Moodle strives to meet the demands of home workers and to provide the best possible user experience. As a result, Moodle requires:

  • Consistent high-throughput, low-latency access to shared storage.
  • A way to scale up the solution to accommodate an increasing number of concurrent users. Customers prefer autoscaling configurations.

This article outlines a solution that meets Moodle's needs. At the core of the solution is Azure NetApp Files, a first-party storage service. You can use this service to migrate and run the most demanding enterprise-scale file workloads in the cloud:

  • Native Server Message Block (SMB) version 3, NFSv3, and NFSv4.1 file shares
  • Database workloads
  • Data warehouse workloads
  • High-performance computing applications

Potential use cases

This solution applies to Moodle deployments. Organizations that use Moodle span many industries, including education, business, IT, and finance.

Considerations

These considerations implement the pillars of the Azure Well-Architected Framework, which is a set of guiding tenets that can be used to improve the quality of a workload. For more information, see Microsoft Azure Well-Architected Framework.

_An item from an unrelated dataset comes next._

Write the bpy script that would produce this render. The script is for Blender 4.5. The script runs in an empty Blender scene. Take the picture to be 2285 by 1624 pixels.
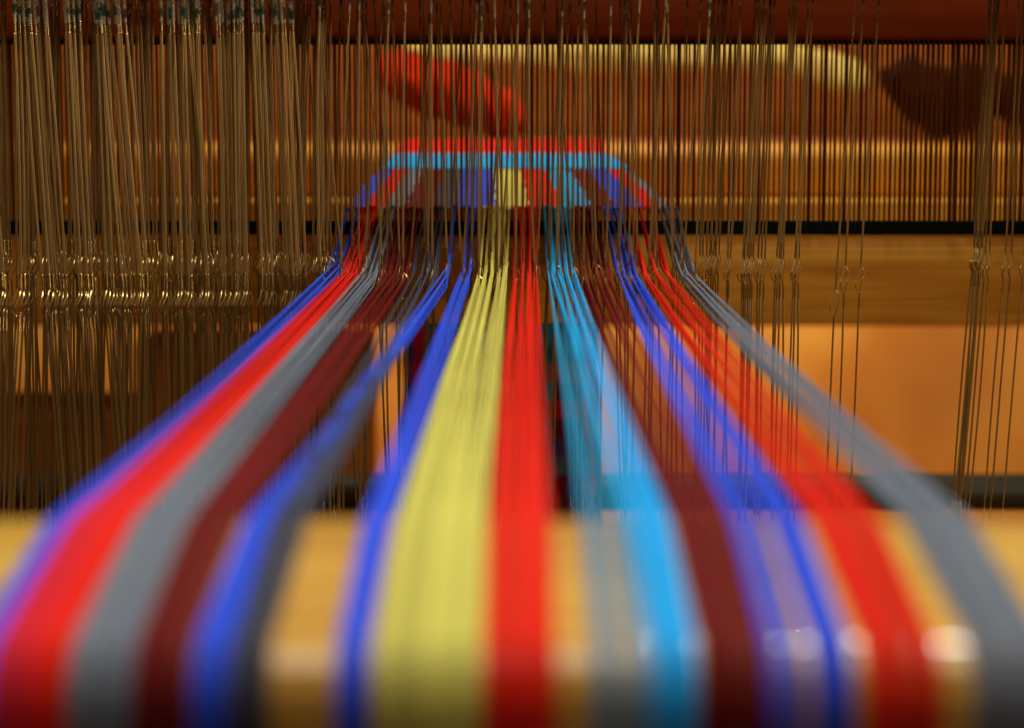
import bpy, math, random
import numpy as np
from mathutils import Vector
random.seed(7); rng = np.random.default_rng(7)
S = bpy.context.scene
COL = S.collection
PI = math.pi

# ------------------------------------------------------------------ camera, world, lamps, exposure
PITCH = 6.96
cam_d = bpy.data.cameras.new('camera'); cam = bpy.data.objects.new('camera', cam_d); COL.objects.link(cam)
cam_d.sensor_width = 23.6; cam_d.lens = 50.0
cam.location = (0, 0, 0); cam.rotation_euler = (math.radians(90 - PITCH), 0, 0)
cam_d.clip_start = 0.02; cam_d.clip_end = 50
cam_d.dof.use_dof = True; cam_d.dof.focus_distance = 1.25; cam_d.dof.aperture_fstop = 4.3
S.camera = cam

w = bpy.data.worlds.new("World"); S.world = w; w.use_nodes = True
w.node_tree.nodes['Background'].inputs[0].default_value = (0.9, 0.6, 0.35, 1)
w.node_tree.nodes['Background'].inputs[1].default_value = 0.045

def area(name, loc, target, sx, sy, power, color):
    l = bpy.data.lights.new(name, 'AREA'); l.shape = 'RECTANGLE'; l.size = sx; l.size_y = sy
    l.energy = power; l.color = color
    o = bpy.data.objects.new(name, l); COL.objects.link(o); o.location = loc
    o.rotation_euler = (Vector(target) - Vector(loc)).to_track_quat('-Z', 'Y').to_euler()
    return o
area('ceiling_lamp_near', (0.0, 0.40, 1.0), (0.0, 0.48, -0.1), 1.2, 0.72, 13.0, (1.0, 0.90, 0.74))
area('small_bulb', (0.19, 0.95, 0.60), (0.08, 0.44, -0.1), 0.23, 0.02, 4.4, (0.92, 0.97, 0.85))
area('ceiling_lamp_beyond', (0.2, 1.95, 0.95), (0.0, 1.98, -0.05), 0.6, 0.3, 13.0, (1.0, 0.84, 0.6))
area('side_fill_right', (1.15, 0.85, 0.22), (0.40, 1.38, -0.10), 0.3, 0.2, 7.0, (1.0, 0.78, 0.46))  # unseen fill light, added to brighten the sley face and heddles
area('side_fill_left', (-1.1, 0.75, 0.08), (-0.25, 1.25, -0.05), 0.3, 0.2, 0.9, (1.0, 0.78, 0.46))  # weaker unseen fill, added for the heddles on the left
area('wall_fill', (0.2, 3.1, 0.7), (0.25, 3.9, -0.4), 0.5, 0.3, 30, (1.0, 0.82, 0.6))  # unseen light added to brighten the wall behind the loom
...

Keep the following points in mind when you implement this solution.

Scalability

This solution scales up or down as needed:

Availability

For the Azure NetApp Files availability guarantee, see SLA for Azure NetApp Files.

Security

Security provides assurances against deliberate attacks and the abuse of your valuable data and systems. For more information, see Overview of the security pillar.

For all deployment options, you need to provide a valid Secure Shell (SSH) protocol 2 (SSH-2) RSA publicā€“private key pair. The length should be at least 2048 bits. Azure doesn't support other key formats such as ED25519 and ECDSA. For information about Azure NetApp Files security, see Security FAQs for Azure NetApp Files.

Resiliency

Azure NetApp Files is built on a bare-metal fleet of redundant, solid-state hardware. The service operates without interruption, even during maintenance operations. For more information about resiliency, see Fault Tolerance, High Availability, and Resiliency in Azure NetApp Files.

Disaster recovery

As Architecture explains earlier in this article, you can make the solution more resilient. You can provide disaster recovery by adding a secondary region and using Azure NetApp Files cross-region replication. This functionality efficiently replicates the NFS volumes to a secondary passive region. During the unlikely event of a complete region failure, the application runs in that secondary region.

Cost optimization

Cost optimization is about looking at ways to reduce unnecessary expenses and improve operational efficiencies. For more information, see Overview of the cost optimization pillar.

Consider a medium-sized to large-sized Moodle deployment of approximately 5,000 users with a 10 percent concurrency ratio. The recommended throughput for this case is about 500 MBps. You can build this type of system on a Linux-based Standard_D32s_v4 VM that uses 8 TB of P60 managed disk.

Azure NetApp Files offers a more cost-effective solution. It achieves the recommended throughput of 500 MBps but uses only 4 TB of Ultra service-level capacity. The Premium and Standard service levels are also often sufficient, further improving the cost effectiveness. Even when the scale of the application is larger and the application requires more Azure NetApp Files capacity, these service levels can likely deliver the recommended throughput.

Use the Azure pricing calculator to estimate the cost of the Azure resources that your implementation requires. For more information on Azure NetApp Files cost modeling, see Cost model for Azure NetApp Files.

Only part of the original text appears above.